その日は確かお店を3軒ほど回ったのだが、まだ飲み足りない、というかなんだか寂しい。酔いが回ると人に会いたくなるのは性である。正社員として働き始める前の最後の日曜日、というのも大きな要因だったかもしれない。普段はそれほど行かない建物四階にあるバーへ足を運んだ。


「えぇ!お疲れ様です。珍しいね」

普段は下北沢の別のバーで働いている女の子。日曜日の0時ということもあり店内にお客さんはゼロで、締め作業を行っていた。ややご迷惑かとも思われたが入って何も頼まずサヨナラの方が余計迷惑極まりない。とりあえずお茶ハイを注文しつつ尿意が我慢できなかったためすぐトイレへ向かう。あとその子へテキーラ(良い飲みっぷり)。

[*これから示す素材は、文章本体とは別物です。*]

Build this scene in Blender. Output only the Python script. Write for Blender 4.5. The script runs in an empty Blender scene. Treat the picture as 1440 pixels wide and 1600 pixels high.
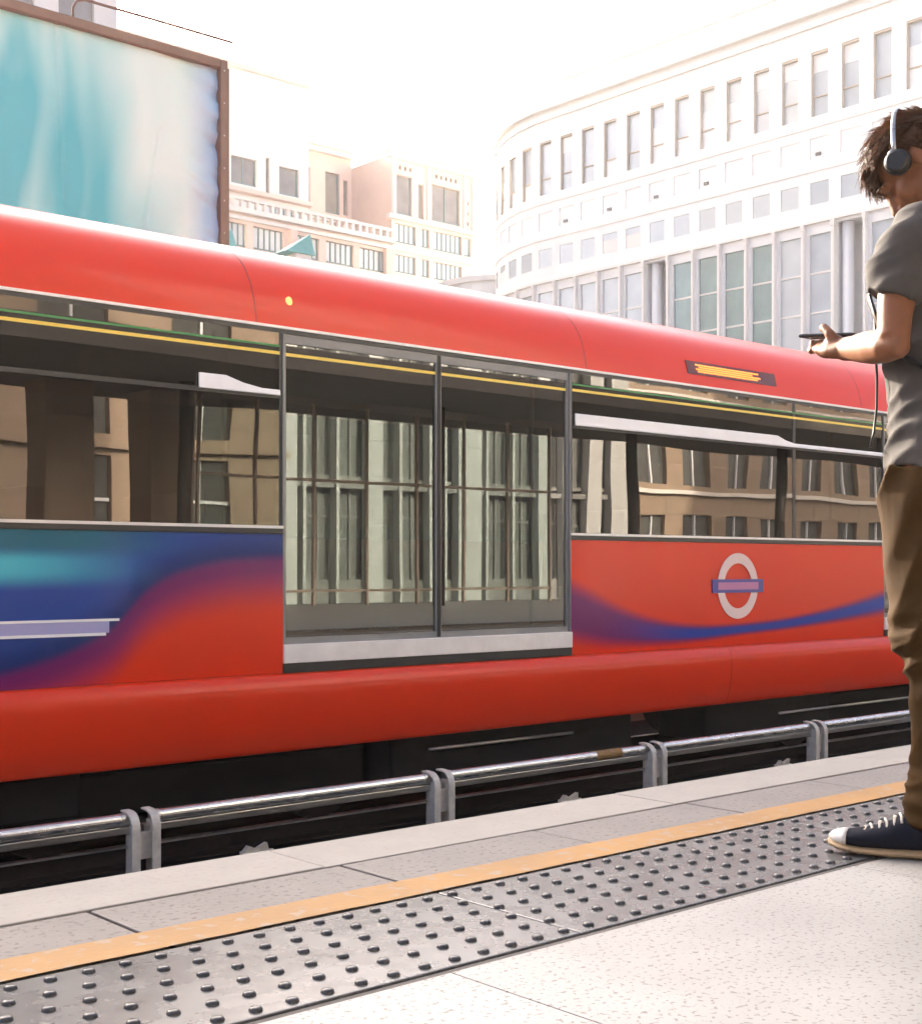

店内で流れていたのはビートルズ。両親もビートルズが好きだということで繋がったらしく、ご自身もビートルズで胎教されていたとのこと(羨ましい)。レコード集めも趣味の一つで、その日はお店に置いてある私物のビートルズレコードたちを見せてくれた。

「あ、これ俺一番好きかも」

「じゃあ、かける?」

DJブースもあるこちらのお店。その子が取り出したマジカルミステリーツアーのレコードをパイオニア機材へひっつけ、PCから流れていた音源を切り替える。

片付けを進めながら雑談に付き合っていただいた。大分酒が入っていたため喋り過ぎなところがあったかもしれないのが今考えれば申し訳ない。僕が最近気になってる本の話(みどりいせき)から、その子が傘をどうしても斜めにしか刺せないからどのみちずぶ濡れになる話(その日は雨だっただろうか)。何がトリガーだったかは覚えていないのだが、それから異性に求めるものの話になっていった。

「ヒゲはマストですね。それから、坊主か長髪」

「それはなんか理由はある?」

「う~ん…フェチだから?」

野暮なことを聞いてしまった。そこに理由はないのだろう。

酔いが回りすぎていれば聞かれてもいないのに自分のことを喋ってしまう。

「俺はね、俺のことを好きな人が好き。デンジ君と一緒」

「それはちょっとよく分からん」

恋愛経験の少なさや自信の無さからだろうか、他人からどんな種類のものであれ好意を寄せられたらすぐ好きになってしまう傾向が強い人間である。ただ人を好きになる理由としては歪んでいるのかもしれない。

「まあ何であれ素敵な人に出会えるとええなぁ~」

などと大分恥ずかしいセリフを吐くと、やや食い気味に返された。

「そんなこと言ってるうちはね、出会えないよ」

それにはかなり強い説得力があり理屈なしに納得できた。

無理に理屈に当てはめたら、それを言うだけで満足してしまうからなのか、引き寄せの法則的なものに当てはめるのであれば、「恋人がほしい」という事実自体を引き寄せているからなのか。なんにせよしっくり来るのであればそれは自分の中では真理になる。

これからはそういったことを言わないようにしようと心に誓ったのであった。


数週間後に他のお店で飲んだ時に、その時は男性の店員さんだったが、同じような話題になった。

案外「別に恋人とかいいかなぁ、なんて思ってた時にふと現れたりするんだよね」

経験則でそうだから、これからもそうなのだと思う。


長居しすぎても申し訳ないので、一杯飲んでからお会計をお願いする、その前に僕が切り出した。

「ジャンケンしよう」

「え、なんで…」

あまりノリ気でないその子に無理矢理ジャンケンをしてもらった。

僕がグー、その子はパー。

「…ジャンケン勝ったからもう一杯テキーラ飲んでいいよ」

「やったぁ!!」

満面の笑みで一瞬で飲み干す。

面倒くさいと思われるのを承知で、こういうのが人生のスパイスだと思って時折用いながら生きている。